Thursday, March 28, 2013

The Pseudo Debate

History Will Not Absolve

Orwellian Control, Public Denial,
and the Murder   of President Kennedy

E. Martin Schotz 

The Pseudo-Debate

All of this brings us to the real cover-up over all these years, which was not “Oswald” per se but rather “the debate over Oswald.” In this process we see the CIA following the principles of intelligence agency assassination and cover-up as outlined by Isaac Don Levine, an associate of Allen Dulles, in his analysis of the assassination of Leon Trotsky by the Soviet Union’s NKVD. As Levine revealed, the classic manner by which an intelligence agency attempts to cover itself is by the use of confusion and mystery. The public is allowed to think anything it wants, but is not allowed to know, because the case is shrouded in supposed uncertainty and confusion. This was and is the big lie, that virtually no one is sure who really killed President Kennedy or why.

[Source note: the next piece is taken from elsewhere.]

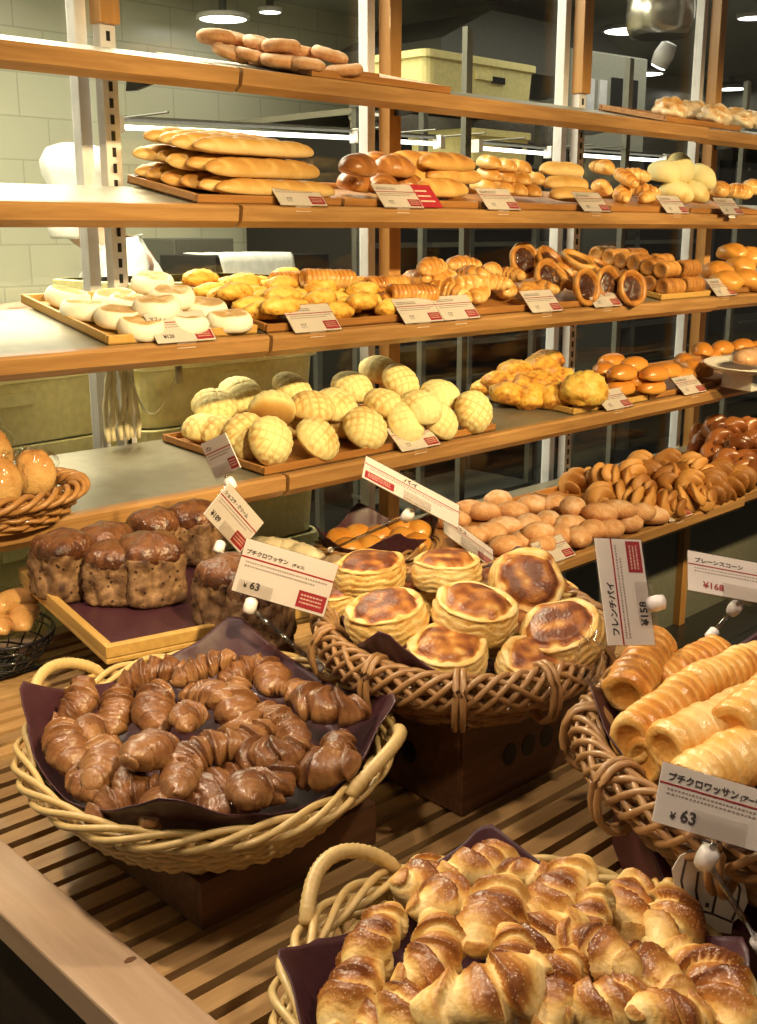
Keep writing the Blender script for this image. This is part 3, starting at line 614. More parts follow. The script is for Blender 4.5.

Of course over the years the terms of the “debate” have been shifted as the public has learned more and more about the case. Thus initially the phony debate was organized around the question of whether the Warren Report was accurate or not. In other words, the public was supposed to debate whether there was or wasn’t a conspiracy. As this position was gradually eroded and it became evident that more and more of the public did not believe in the lone assassin theory, another aspect of the debate was developed.

The first fallback position of the government was to acknowledge that perhaps or more than likely there was a conspiracy, but if there was, the chief suspects were Fidel Castro, the KGB, or the Mafia. And while these theories were pushed, it was argued that the Warren Commission, acting in haste, had perhaps erred in missing an assassin here or there. But all this was framed as honest error.

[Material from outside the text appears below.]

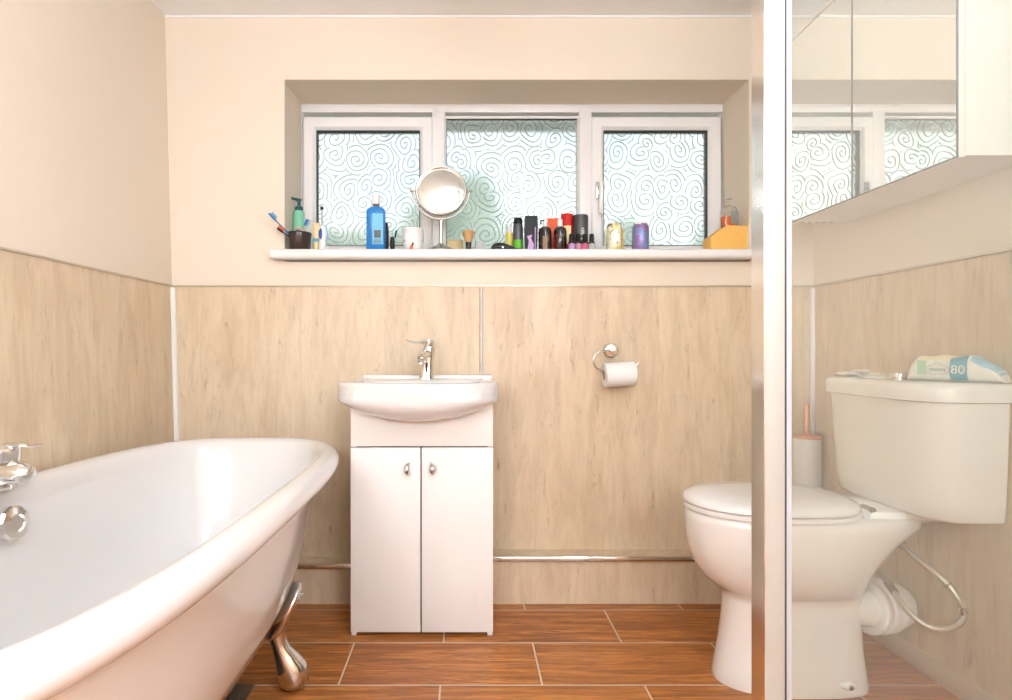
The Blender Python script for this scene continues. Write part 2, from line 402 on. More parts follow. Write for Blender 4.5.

In order to bolster the government’s credibility, the government always needed some writers who would argue that the Warren Report in fact had been true, that Oswald was the lone assassin after all. Thus the “debate” was broadened and complicated, but the honor of the members of the Warren Commission was never conceded by the government. It is important to understand that for the purposes of the government it was not necessary that anyone actually be convinced that these defenders of the Warren Report were correct. It was only necessary that people believe that their writings were debatable, i.e., that there was some substance to their arguments that Oswald was the lone assassin. If that point could be debated, then the government was safe, because the criminal conspiracy of the government of the United States to shield the assassins after the fact was obscured.